Set down the data below from its first line to the line holding "np.linalg.norm(_g, axis=1)[:, None]", inclusive; omit all pictures.

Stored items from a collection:
######

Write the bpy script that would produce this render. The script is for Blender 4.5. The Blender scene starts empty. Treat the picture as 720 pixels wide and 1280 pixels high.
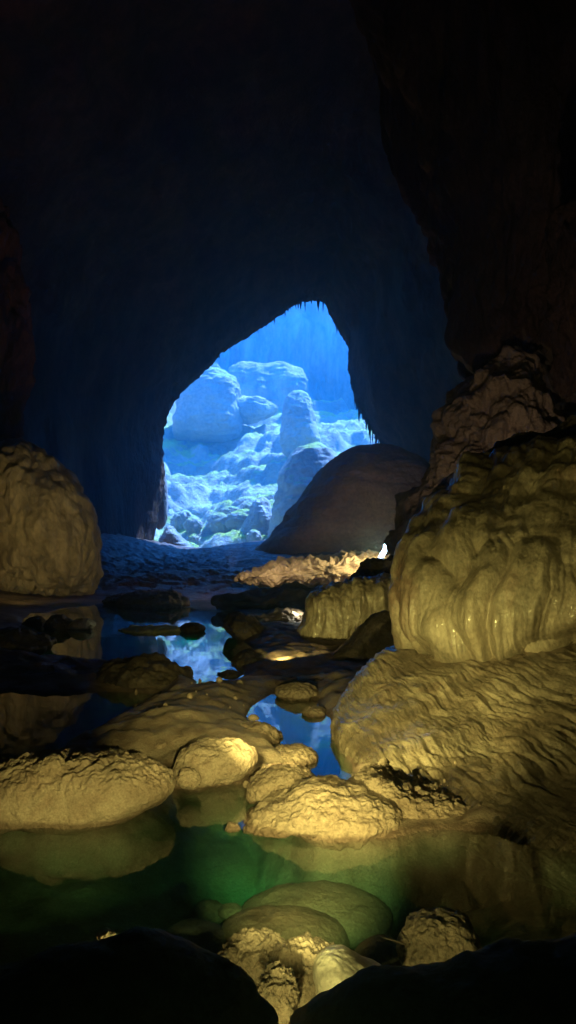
import bpy, math, random
import numpy as np
random.seed(7)
SC = bpy.context.scene
COL = SC.collection
F = 925.0; EYE = 1.6; HOR = 720.0
R = math.radians

# ------------------------------------------------------------------ helpers
def at(px, py, D):
    return np.array([(px - 360.0) / F * D, D, EYE + (HOR - py) / F * D])

def shore(py):                       # distance of the water line seen on row py
    return EYE * F / (py - HOR)

_rs = np.random.RandomState(3)
_perm = _rs.permutation(256); _perm = np.concatenate([_perm, _perm, _perm])
_g = _rs.normal(size=(256, 3)); _g /= np.linalg.norm(_g, axis=1)[:, None]

def perlin(P, seed=0):
    P = np.asarray(P, float) + seed * 17.31
    i = np.floor(P).astype(int); f = P - i; i &= 255
    u = f * f * f * (f * (f * 6 - 15) + 10)
    out = 0
    for dx in (0, 1):
        wx = u[..., 0] if dx else 1 - u[..., 0]
        for dy in (0, 1):
            wy = u[..., 1] if dy else 1 - u[..., 1]
            for dz in (0, 1):
                wz = u[..., 2] if dz else 1 - u[..., 2]
                h = _perm[_perm[_perm[(i[..., 0] + dx) & 255] + ((i[..., 1] + dy) & 255)] + ((i[..., 2] + dz) & 255)]
                g = _g[h]
                d = g[..., 0] * (f[..., 0] - dx) + g[..., 1] * (f[..., 1] - dy) + g[..., 2] * (f[..., 2] - dz)
                out = out + wx * wy * wz * d
    return out * 1.5

def fbm(P, octv=4, seed=0, gain=0.5, lac=2.03):
    a = 1; s = 0; P = np.asarray(P, float)
    for k in range(octv):
        s = s + a * perlin(P, seed + k * 3); a *= gain; P = P * lac
    return s

def billow(P, octv=3, seed=0, gain=0.5, lac=2.1):
    a = 1; s = 0; P = np.asarray(P, float)
    for k in range(octv):
        s = s + a * (np.abs(perlin(P, seed + k * 5)) * 2 - 0.5); a *= gain; P = P * lac
    return s

def worley(P, seed=0):
    P = np.asarray(P, float); i = np.floor(P).astype(int)
    best = np.full(P.shape[:-1], 9.0); sec = best.copy()
    for dx in (-1, 0, 1):
        for dy in (-1, 0, 1):
            for dz in (-1, 0, 1):
                c = i + np.array([dx, dy, dz]); cc = c & 255
                h = _perm[_perm[_perm[(cc[..., 0] + seed) & 255] + cc[..., 1]] + cc[..., 2]]
                q = c + 0.5 + 0.42 * _g[h]
                d = np.sqrt(((P - q) ** 2).sum(-1))
                sec = np.where(d < best, best, np.minimum(sec, d)); best = np.minimum(best, d)
    return best, sec

def smooth(e0, e1, x):
    t = np.clip((x - e0) / (e1 - e0), 0, 1)
    return t * t * (3 - 2 * t)

def catmull(P, n, closed=False):
    """resample control points along axis 0"""
    P = np.asarray(P, float); m = len(P)
    seg = m if closed else m - 1
    t = np.linspace(0, seg, n, endpoint=not closed)
    i = np.minimum(np.floor(t).astype(int), seg - 1); f = t - i
    def gp(k):
        return P[k % m] if closed else P[np.clip(k, 0, m - 1)]
    a, b, c, d = gp(i - 1), gp(i), gp(i + 1), gp(i + 2)
    f = f.reshape((-1,) + (1,) * (P.ndim - 1))
    return 0.5 * ((2 * b) + (c - a) * f + (2 * a - 5 * b + 4 * c - d) * f ** 2 + (3 * b - a - 3 * c + d) * f ** 3)

def grid_normals(G, cu, cv):
    if cu: du = np.roll(G, -1, 0) - np.roll(G, 1, 0)
    else: du = np.gradient(G, axis=0)
    if cv: dv = np.roll(G, -1, 1) - np.roll(G, 1, 1)
    else: dv = np.gradient(G, axis=1)
    N = np.cross(du, dv)
    l = np.linalg.norm(N, axis=-1, keepdims=True); l[l < 1e-9] = 1
    return N / l

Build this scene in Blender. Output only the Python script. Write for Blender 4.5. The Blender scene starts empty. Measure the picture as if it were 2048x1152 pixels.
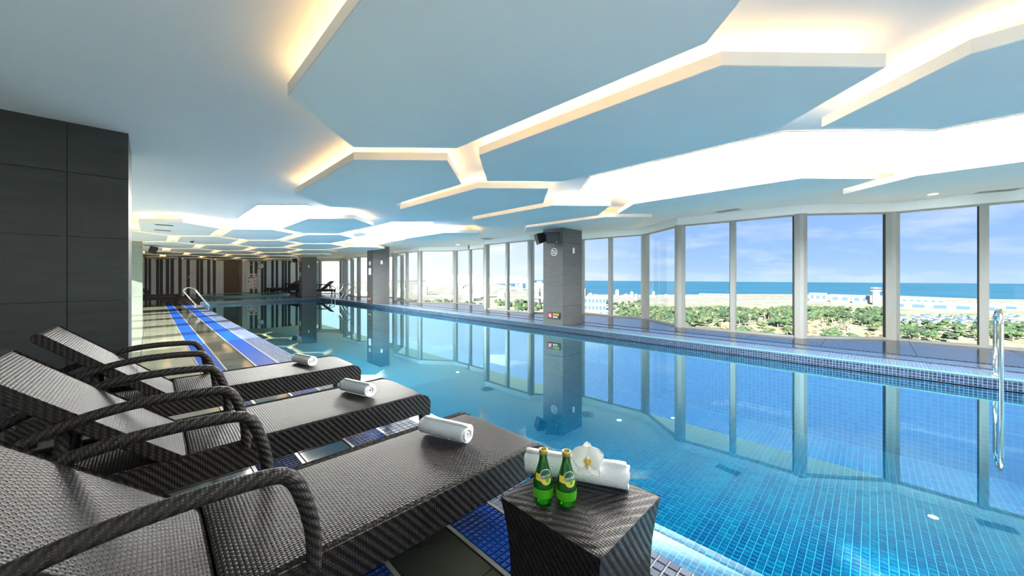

######

Solution to the problem:
Write the bpy script that would produce this render. The script is for Blender 4.5. The Blender scene starts empty. Treat the picture as 720 pixels wide and 1280 pixels high.
import bpy, math, random
import numpy as np
random.seed(7)
SC = bpy.context.scene
COL = SC.collection
F = 925.0; EYE = 1.6; HOR = 720.0
R = math.radians

# ------------------------------------------------------------------ helpers
def at(px, py, D):
    return np.array([(px - 360.0) / F * D, D, EYE + (HOR - py) / F * D])

def shore(py):                       # distance of the water line seen on row py
    return EYE * F / (py - HOR)

_rs = np.random.RandomState(3)
_perm = _rs.permutation(256); _perm = np.concatenate([_perm, _perm, _perm])
_g = _rs.normal(size=(256, 3)); _g /= np.linalg.norm(_g, axis=1)[:, None]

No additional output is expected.